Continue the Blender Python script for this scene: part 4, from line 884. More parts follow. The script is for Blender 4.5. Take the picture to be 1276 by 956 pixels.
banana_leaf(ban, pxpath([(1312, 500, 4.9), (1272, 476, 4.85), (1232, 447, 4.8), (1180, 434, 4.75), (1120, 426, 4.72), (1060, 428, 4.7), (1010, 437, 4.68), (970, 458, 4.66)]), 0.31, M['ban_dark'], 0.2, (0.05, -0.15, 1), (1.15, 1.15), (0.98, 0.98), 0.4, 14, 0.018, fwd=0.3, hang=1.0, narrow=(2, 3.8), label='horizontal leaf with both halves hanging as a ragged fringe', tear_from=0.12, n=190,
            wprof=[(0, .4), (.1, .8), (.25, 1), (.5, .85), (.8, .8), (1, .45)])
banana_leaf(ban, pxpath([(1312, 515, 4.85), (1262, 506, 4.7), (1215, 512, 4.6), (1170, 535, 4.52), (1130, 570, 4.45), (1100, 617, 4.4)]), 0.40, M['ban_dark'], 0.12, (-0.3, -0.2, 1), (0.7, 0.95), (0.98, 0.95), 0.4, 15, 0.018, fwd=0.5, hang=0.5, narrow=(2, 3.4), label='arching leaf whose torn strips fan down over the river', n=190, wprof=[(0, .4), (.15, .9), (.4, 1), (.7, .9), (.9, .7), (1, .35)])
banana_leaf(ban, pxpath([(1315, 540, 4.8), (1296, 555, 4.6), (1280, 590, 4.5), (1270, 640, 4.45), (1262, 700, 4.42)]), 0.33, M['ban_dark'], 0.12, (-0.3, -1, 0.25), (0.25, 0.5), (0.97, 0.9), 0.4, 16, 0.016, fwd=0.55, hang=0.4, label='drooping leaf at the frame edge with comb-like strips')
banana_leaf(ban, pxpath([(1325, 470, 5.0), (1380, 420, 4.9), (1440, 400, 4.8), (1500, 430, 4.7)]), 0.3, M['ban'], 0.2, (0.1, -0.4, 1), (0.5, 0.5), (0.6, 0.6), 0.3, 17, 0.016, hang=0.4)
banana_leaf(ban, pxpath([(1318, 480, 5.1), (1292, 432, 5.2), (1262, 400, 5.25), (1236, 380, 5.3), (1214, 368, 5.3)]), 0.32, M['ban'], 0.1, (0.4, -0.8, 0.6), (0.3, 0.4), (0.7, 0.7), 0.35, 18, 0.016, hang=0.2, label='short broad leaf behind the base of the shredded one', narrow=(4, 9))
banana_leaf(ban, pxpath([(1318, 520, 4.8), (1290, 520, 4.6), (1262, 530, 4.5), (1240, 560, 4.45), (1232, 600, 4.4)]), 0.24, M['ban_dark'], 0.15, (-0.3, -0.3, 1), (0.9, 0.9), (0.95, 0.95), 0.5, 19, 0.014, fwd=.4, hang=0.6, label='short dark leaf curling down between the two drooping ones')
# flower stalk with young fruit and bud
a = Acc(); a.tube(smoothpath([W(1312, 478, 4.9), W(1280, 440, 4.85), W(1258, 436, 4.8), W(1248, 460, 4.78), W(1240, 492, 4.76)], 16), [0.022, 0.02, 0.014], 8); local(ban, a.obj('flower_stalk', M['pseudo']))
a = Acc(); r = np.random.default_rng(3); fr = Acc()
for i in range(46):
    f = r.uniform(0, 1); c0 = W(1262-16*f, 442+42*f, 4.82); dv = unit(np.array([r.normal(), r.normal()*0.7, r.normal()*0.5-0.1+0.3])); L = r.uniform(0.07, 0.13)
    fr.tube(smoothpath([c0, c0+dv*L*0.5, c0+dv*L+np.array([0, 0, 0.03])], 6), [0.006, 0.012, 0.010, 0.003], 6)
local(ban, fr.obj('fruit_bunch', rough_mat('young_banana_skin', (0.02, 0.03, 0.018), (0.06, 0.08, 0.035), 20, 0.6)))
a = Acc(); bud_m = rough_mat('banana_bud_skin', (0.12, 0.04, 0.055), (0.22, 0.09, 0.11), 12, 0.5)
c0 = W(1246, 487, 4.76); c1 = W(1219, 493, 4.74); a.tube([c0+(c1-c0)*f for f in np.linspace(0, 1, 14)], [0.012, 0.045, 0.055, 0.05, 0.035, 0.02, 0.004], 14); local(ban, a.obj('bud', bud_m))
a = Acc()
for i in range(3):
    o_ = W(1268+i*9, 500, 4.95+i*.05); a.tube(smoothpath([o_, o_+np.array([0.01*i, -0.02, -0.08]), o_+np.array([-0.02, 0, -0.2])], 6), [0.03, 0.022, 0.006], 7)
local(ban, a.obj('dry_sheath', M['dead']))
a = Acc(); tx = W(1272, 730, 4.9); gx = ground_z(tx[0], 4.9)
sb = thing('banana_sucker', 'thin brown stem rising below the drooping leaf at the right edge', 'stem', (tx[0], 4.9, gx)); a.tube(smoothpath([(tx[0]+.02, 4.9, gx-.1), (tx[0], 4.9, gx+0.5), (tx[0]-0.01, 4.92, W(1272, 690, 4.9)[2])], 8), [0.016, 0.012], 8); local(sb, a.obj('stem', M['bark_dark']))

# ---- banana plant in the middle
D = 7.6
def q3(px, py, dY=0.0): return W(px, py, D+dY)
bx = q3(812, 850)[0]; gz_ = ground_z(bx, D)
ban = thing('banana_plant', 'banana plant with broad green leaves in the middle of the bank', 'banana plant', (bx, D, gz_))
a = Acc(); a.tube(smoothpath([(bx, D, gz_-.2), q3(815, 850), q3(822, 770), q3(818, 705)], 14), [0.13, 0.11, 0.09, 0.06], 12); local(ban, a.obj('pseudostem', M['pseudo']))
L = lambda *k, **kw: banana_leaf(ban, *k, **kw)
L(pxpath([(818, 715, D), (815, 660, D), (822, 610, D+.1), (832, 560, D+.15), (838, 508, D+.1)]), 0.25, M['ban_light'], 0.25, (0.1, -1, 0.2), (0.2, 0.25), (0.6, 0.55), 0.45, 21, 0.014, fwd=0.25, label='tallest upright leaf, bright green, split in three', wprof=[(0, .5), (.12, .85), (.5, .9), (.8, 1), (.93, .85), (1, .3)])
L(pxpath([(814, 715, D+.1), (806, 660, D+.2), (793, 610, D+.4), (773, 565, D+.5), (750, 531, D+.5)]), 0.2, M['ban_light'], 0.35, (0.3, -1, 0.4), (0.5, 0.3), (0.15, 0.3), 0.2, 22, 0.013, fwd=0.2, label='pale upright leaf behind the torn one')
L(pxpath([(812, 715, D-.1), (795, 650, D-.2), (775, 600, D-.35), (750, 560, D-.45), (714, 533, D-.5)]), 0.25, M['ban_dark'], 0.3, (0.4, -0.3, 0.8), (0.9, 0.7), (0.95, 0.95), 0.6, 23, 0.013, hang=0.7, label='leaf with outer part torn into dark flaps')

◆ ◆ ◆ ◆

_Brief_
Extract the whole listing, character for character.

_Output of the exercise_
Continue the Blender Python script for this scene: part 4, from line 884. More parts follow. The script is for Blender 4.5. Take the picture to be 1276 by 956 pixels.
banana_leaf(ban, pxpath([(1312, 500, 4.9), (1272, 476, 4.85), (1232, 447, 4.8), (1180, 434, 4.75), (1120, 426, 4.72), (1060, 428, 4.7), (1010, 437, 4.68), (970, 458, 4.66)]), 0.31, M['ban_dark'], 0.2, (0.05, -0.15, 1), (1.15, 1.15), (0.98, 0.98), 0.4, 14, 0.018, fwd=0.3, hang=1.0, narrow=(2, 3.8), label='horizontal leaf with both halves hanging as a ragged fringe', tear_from=0.12, n=190,
            wprof=[(0, .4), (.1, .8), (.25, 1), (.5, .85), (.8, .8), (1, .45)])
banana_leaf(ban, pxpath([(1312, 515, 4.85), (1262, 506, 4.7), (1215, 512, 4.6), (1170, 535, 4.52), (1130, 570, 4.45), (1100, 617, 4.4)]), 0.40, M['ban_dark'], 0.12, (-0.3, -0.2, 1), (0.7, 0.95), (0.98, 0.95), 0.4, 15, 0.018, fwd=0.5, hang=0.5, narrow=(2, 3.4), label='arching leaf whose torn strips fan down over the river', n=190, wprof=[(0, .4), (.15, .9), (.4, 1), (.7, .9), (.9, .7), (1, .35)])
banana_leaf(ban, pxpath([(1315, 540, 4.8), (1296, 555, 4.6), (1280, 590, 4.5), (1270, 640, 4.45), (1262, 700, 4.42)]), 0.33, M['ban_dark'], 0.12, (-0.3, -1, 0.25), (0.25, 0.5), (0.97, 0.9), 0.4, 16, 0.016, fwd=0.55, hang=0.4, label='drooping leaf at the frame edge with comb-like strips')
banana_leaf(ban, pxpath([(1325, 470, 5.0), (1380, 420, 4.9), (1440, 400, 4.8), (1500, 430, 4.7)]), 0.3, M['ban'], 0.2, (0.1, -0.4, 1), (0.5, 0.5), (0.6, 0.6), 0.3, 17, 0.016, hang=0.4)
banana_leaf(ban, pxpath([(1318, 480, 5.1), (1292, 432, 5.2), (1262, 400, 5.25), (1236, 380, 5.3), (1214, 368, 5.3)]), 0.32, M['ban'], 0.1, (0.4, -0.8, 0.6), (0.3, 0.4), (0.7, 0.7), 0.35, 18, 0.016, hang=0.2, label='short broad leaf behind the base of the shredded one', narrow=(4, 9))
banana_leaf(ban, pxpath([(1318, 520, 4.8), (1290, 520, 4.6), (1262, 530, 4.5), (1240, 560, 4.45), (1232, 600, 4.4)]), 0.24, M['ban_dark'], 0.15, (-0.3, -0.3, 1), (0.9, 0.9), (0.95, 0.95), 0.5, 19, 0.014, fwd=.4, hang=0.6, label='short dark leaf curling down between the two drooping ones')
# flower stalk with young fruit and bud
a = Acc(); a.tube(smoothpath([W(1312, 478, 4.9), W(1280, 440, 4.85), W(1258, 436, 4.8), W(1248, 460, 4.78), W(1240, 492, 4.76)], 16), [0.022, 0.02, 0.014], 8); local(ban, a.obj('flower_stalk', M['pseudo']))
a = Acc(); r = np.random.default_rng(3); fr = Acc()
for i in range(46):
    f = r.uniform(0, 1); c0 = W(1262-16*f, 442+42*f, 4.82); dv = unit(np.array([r.normal(), r.normal()*0.7, r.normal()*0.5-0.1+0.3])); L = r.uniform(0.07, 0.13)
    fr.tube(smoothpath([c0, c0+dv*L*0.5, c0+dv*L+np.array([0, 0, 0.03])], 6), [0.006, 0.012, 0.010, 0.003], 6)
local(ban, fr.obj('fruit_bunch', rough_mat('young_banana_skin', (0.02, 0.03, 0.018), (0.06, 0.08, 0.035), 20, 0.6)))
a = Acc(); bud_m = rough_mat('banana_bud_skin', (0.12, 0.04, 0.055), (0.22, 0.09, 0.11), 12, 0.5)
c0 = W(1246, 487, 4.76); c1 = W(1219, 493, 4.74); a.tube([c0+(c1-c0)*f for f in np.linspace(0, 1, 14)], [0.012, 0.045, 0.055, 0.05, 0.035, 0.02, 0.004], 14); local(ban, a.obj('bud', bud_m))
a = Acc()
for i in range(3):
    o_ = W(1268+i*9, 500, 4.95+i*.05); a.tube(smoothpath([o_, o_+np.array([0.01*i, -0.02, -0.08]), o_+np.array([-0.02, 0, -0.2])], 6), [0.03, 0.022, 0.006], 7)
local(ban, a.obj('dry_sheath', M['dead']))
a = Acc(); tx = W(1272, 730, 4.9); gx = ground_z(tx[0], 4.9)
sb = thing('banana_sucker', 'thin brown stem rising below the drooping leaf at the right edge', 'stem', (tx[0], 4.9, gx)); a.tube(smoothpath([(tx[0]+.02, 4.9, gx-.1), (tx[0], 4.9, gx+0.5), (tx[0]-0.01, 4.92, W(1272, 690, 4.9)[2])], 8), [0.016, 0.012], 8); local(sb, a.obj('stem', M['bark_dark']))

# ---- banana plant in the middle
D = 7.6
def q3(px, py, dY=0.0): return W(px, py, D+dY)
bx = q3(812, 850)[0]; gz_ = ground_z(bx, D)
ban = thing('banana_plant', 'banana plant with broad green leaves in the middle of the bank', 'banana plant', (bx, D, gz_))
a = Acc(); a.tube(smoothpath([(bx, D, gz_-.2), q3(815, 850), q3(822, 770), q3(818, 705)], 14), [0.13, 0.11, 0.09, 0.06], 12); local(ban, a.obj('pseudostem', M['pseudo']))
L = lambda *k, **kw: banana_leaf(ban, *k, **kw)
L(pxpath([(818, 715, D), (815, 660, D), (822, 610, D+.1), (832, 560, D+.15), (838, 508, D+.1)]), 0.25, M['ban_light'], 0.25, (0.1, -1, 0.2), (0.2, 0.25), (0.6, 0.55), 0.45, 21, 0.014, fwd=0.25, label='tallest upright leaf, bright green, split in three', wprof=[(0, .5), (.12, .85), (.5, .9), (.8, 1), (.93, .85), (1, .3)])
L(pxpath([(814, 715, D+.1), (806, 660, D+.2), (793, 610, D+.4), (773, 565, D+.5), (750, 531, D+.5)]), 0.2, M['ban_light'], 0.35, (0.3, -1, 0.4), (0.5, 0.3), (0.15, 0.3), 0.2, 22, 0.013, fwd=0.2, label='pale upright leaf behind the torn one')
L(pxpath([(812, 715, D-.1), (795, 650, D-.2), (775, 600, D-.35), (750, 560, D-.45), (714, 533, D-.5)]), 0.25, M['ban_dark'], 0.3, (0.4, -0.3, 0.8), (0.9, 0.7), (0.95, 0.95), 0.6, 23, 0.013, hang=0.7, label='leaf with outer part torn into dark flaps')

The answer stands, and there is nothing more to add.